Naruszył nietykalność cielesną kierowców autobusu. Trafi do więzienia
Do zdarzenia doszło latem 2023 roku w Bytomiu, w autobusie linii „114” jadącym w kierunku Piekar Śląskich. Do pojazdu na bytomskim dworcu wsiadło sporo pasażerów – w tym osoba na wózku inwalidzkim oraz dwoje dzieci w wózkach. Pomimo przepełnienia do autobusu próbował wejść mężczyzna z rowerem. Kierowca pojazdu zwrócił uwagę pasażerowi, że nie może podróżować z jednośladem i poprosił o opuszczenie pojazdu.
Mężczyzna zareagował na słowa kierowcy agresją. Do kierowcy autobusu linii 114 dołączył inny pracownik PKM Świerklaniec, który stanął w obronie swojego kolegi i usiłował wytłumaczyć podróżnemu, dlaczego przewóz roweru nie jest możliwy.
W rezultacie, nasi pracownicy zostali przez podróżnego zwyzywani. Naruszył on także ich nietykalność cielesną – m.in. opluwając ich, a także kierował wobec nich groźby, chcąc zmusić ich do zaniechania czynności służbowych - informuje Przedsiębiorstwo Komunikacji Metropolitalnej.
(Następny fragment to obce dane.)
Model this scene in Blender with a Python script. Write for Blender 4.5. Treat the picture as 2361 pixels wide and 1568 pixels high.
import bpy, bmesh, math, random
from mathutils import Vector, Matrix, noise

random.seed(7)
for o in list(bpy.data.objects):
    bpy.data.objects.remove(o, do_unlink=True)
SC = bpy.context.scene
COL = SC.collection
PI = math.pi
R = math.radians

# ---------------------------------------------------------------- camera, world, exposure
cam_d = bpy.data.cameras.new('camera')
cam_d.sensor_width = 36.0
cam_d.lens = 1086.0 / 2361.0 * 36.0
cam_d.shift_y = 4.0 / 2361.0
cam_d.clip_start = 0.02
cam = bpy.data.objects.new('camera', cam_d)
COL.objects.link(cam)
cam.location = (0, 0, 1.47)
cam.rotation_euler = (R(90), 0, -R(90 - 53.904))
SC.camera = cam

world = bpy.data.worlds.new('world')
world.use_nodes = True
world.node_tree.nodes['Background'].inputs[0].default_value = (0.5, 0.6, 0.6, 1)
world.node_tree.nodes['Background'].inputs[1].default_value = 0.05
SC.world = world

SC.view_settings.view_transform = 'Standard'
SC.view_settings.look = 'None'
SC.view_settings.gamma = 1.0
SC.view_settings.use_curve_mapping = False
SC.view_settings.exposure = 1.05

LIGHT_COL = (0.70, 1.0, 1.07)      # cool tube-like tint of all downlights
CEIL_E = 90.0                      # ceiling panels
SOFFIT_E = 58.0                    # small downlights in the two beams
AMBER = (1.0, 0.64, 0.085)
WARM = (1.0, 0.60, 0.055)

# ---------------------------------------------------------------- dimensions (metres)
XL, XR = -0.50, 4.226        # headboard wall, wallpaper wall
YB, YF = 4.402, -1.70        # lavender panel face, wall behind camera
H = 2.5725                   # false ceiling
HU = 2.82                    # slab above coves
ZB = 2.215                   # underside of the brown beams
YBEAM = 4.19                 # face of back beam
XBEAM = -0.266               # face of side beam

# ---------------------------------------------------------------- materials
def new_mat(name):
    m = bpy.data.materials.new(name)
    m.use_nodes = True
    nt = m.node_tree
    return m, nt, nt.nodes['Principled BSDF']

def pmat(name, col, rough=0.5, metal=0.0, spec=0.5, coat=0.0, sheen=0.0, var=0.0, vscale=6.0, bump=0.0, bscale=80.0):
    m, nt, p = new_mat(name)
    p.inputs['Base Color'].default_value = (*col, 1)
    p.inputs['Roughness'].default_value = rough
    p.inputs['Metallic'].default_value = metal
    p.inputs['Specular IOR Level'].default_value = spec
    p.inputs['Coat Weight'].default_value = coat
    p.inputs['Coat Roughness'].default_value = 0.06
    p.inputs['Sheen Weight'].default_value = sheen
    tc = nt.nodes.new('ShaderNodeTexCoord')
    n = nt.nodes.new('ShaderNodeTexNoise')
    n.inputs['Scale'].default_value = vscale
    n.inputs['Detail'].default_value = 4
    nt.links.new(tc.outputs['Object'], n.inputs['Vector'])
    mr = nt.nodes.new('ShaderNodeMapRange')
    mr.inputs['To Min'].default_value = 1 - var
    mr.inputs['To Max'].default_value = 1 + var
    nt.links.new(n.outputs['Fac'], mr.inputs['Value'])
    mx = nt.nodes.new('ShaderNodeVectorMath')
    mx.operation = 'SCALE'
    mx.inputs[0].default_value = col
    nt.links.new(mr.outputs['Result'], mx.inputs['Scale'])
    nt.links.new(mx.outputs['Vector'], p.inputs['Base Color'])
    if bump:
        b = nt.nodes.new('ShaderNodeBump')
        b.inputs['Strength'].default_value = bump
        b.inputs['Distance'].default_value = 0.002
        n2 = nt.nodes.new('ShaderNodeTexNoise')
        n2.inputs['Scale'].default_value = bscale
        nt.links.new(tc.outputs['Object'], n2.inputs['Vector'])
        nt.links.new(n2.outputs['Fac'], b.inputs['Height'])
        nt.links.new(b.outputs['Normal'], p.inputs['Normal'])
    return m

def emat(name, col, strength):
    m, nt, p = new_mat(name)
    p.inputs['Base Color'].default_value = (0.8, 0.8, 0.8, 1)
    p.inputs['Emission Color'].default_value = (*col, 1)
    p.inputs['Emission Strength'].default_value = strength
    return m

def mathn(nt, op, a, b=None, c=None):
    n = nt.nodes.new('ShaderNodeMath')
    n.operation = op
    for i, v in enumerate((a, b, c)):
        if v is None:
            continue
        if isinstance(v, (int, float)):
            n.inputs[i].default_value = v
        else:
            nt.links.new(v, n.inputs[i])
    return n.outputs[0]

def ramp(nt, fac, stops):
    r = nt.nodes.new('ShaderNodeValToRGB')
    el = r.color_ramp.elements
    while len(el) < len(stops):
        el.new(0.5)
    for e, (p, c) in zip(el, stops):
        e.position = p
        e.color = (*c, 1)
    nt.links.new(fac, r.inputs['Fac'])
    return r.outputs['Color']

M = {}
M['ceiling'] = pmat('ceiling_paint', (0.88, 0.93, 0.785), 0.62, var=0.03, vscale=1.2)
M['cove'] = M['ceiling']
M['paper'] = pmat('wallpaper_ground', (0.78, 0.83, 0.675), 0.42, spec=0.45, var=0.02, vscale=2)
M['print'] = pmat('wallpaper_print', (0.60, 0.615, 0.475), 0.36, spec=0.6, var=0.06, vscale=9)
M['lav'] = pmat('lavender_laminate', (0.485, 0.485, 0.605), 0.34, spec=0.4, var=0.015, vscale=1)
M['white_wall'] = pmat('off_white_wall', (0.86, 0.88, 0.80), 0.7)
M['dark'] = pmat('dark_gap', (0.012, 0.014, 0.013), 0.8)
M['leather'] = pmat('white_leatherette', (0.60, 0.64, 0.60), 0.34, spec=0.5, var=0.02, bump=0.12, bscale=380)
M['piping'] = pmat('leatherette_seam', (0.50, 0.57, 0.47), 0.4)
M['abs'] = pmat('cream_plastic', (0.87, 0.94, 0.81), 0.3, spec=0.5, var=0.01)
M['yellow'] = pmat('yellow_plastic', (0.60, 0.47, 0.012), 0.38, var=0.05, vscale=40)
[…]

Na miejsce zdarzenia wezwano policję. W międzyczasie mężczyzna wdał się w bójkę z innym pasażerem, niszcząc baner reklamowy na dworcowym peronie.
Po dwóch latach od zdarzenia zapadł prawomocny wyrok w sprawie.
Sąd uznał, że sprawca zdarzenia powinien odpowiedzieć jak za atak na funkcjonariusza publicznego podczas pełnienia obowiązków służbowych (mowa tu o kierowcy autobusu „114”) oraz na osobę przybraną przez niego do pomocy (mając na myśli kierowcę, który był po pracy) – zgodnie z nowym prawem, które niedługo wcześniej weszło w życie. W rezultacie spędzi za kratami 6 miesięcy, musi też zapłacić zadośćuczynienie. Ustalono, że przestępca działał w warunkach recydywy - dodaje PKM.
Spółka w oświadczeniu podziękowała wszystkim świadkom zdarzenia, których zeznania przyczyniły się do wymierzenia sprawiedliwości agresorowi.
Jednocześnie przypominamy o tym, o czym pisaliśmy tuż po wprowadzeniu w życie przepisów chroniących naszych kierowców i kierowczynie: nie będzie z naszej strony żadnej tolerancji dla osób, które w jakikolwiek sposób – fizyczny czy słowny – atakują naszych ludzi. O każdym takim przypadku będziemy informować organy ścigania, które na mocy obowiązującego prawa ścigają sprawców z urzędu - podsumowuje PKM.